* WHAT YOU ARE ASKED TO DO
Determine how many lines include the string "scene". Output that number only.

* PROVIDED ENTRIES
------------------------------------------------
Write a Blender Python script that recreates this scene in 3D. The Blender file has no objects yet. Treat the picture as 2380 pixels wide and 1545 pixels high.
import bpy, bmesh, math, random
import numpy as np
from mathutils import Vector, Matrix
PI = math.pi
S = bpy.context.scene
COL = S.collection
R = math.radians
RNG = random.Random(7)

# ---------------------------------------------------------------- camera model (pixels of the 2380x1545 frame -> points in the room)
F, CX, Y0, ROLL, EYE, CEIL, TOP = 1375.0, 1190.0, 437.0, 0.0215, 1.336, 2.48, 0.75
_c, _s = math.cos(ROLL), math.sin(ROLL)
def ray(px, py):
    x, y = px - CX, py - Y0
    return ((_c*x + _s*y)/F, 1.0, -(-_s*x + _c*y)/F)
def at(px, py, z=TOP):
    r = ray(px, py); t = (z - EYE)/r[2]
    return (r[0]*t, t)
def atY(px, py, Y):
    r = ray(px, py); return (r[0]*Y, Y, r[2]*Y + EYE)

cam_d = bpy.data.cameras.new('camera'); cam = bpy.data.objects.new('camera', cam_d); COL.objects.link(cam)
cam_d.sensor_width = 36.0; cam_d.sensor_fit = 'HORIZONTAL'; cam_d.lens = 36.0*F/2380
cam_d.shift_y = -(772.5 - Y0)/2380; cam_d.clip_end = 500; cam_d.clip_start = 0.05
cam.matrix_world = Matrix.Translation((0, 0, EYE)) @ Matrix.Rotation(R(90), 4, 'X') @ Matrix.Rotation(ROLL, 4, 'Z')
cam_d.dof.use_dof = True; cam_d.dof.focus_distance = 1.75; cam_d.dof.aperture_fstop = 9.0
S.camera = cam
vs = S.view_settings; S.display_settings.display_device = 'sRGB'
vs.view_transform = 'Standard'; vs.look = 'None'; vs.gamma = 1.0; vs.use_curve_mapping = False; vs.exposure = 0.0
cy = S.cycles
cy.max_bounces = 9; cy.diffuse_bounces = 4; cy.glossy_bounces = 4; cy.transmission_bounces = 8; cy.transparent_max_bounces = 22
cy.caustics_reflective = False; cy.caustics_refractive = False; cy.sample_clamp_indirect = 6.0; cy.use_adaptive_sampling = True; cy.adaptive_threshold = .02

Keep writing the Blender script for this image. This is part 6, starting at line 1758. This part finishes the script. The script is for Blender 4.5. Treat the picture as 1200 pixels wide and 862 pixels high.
------------------------------------------------
* EXPECTED OUTPUT
2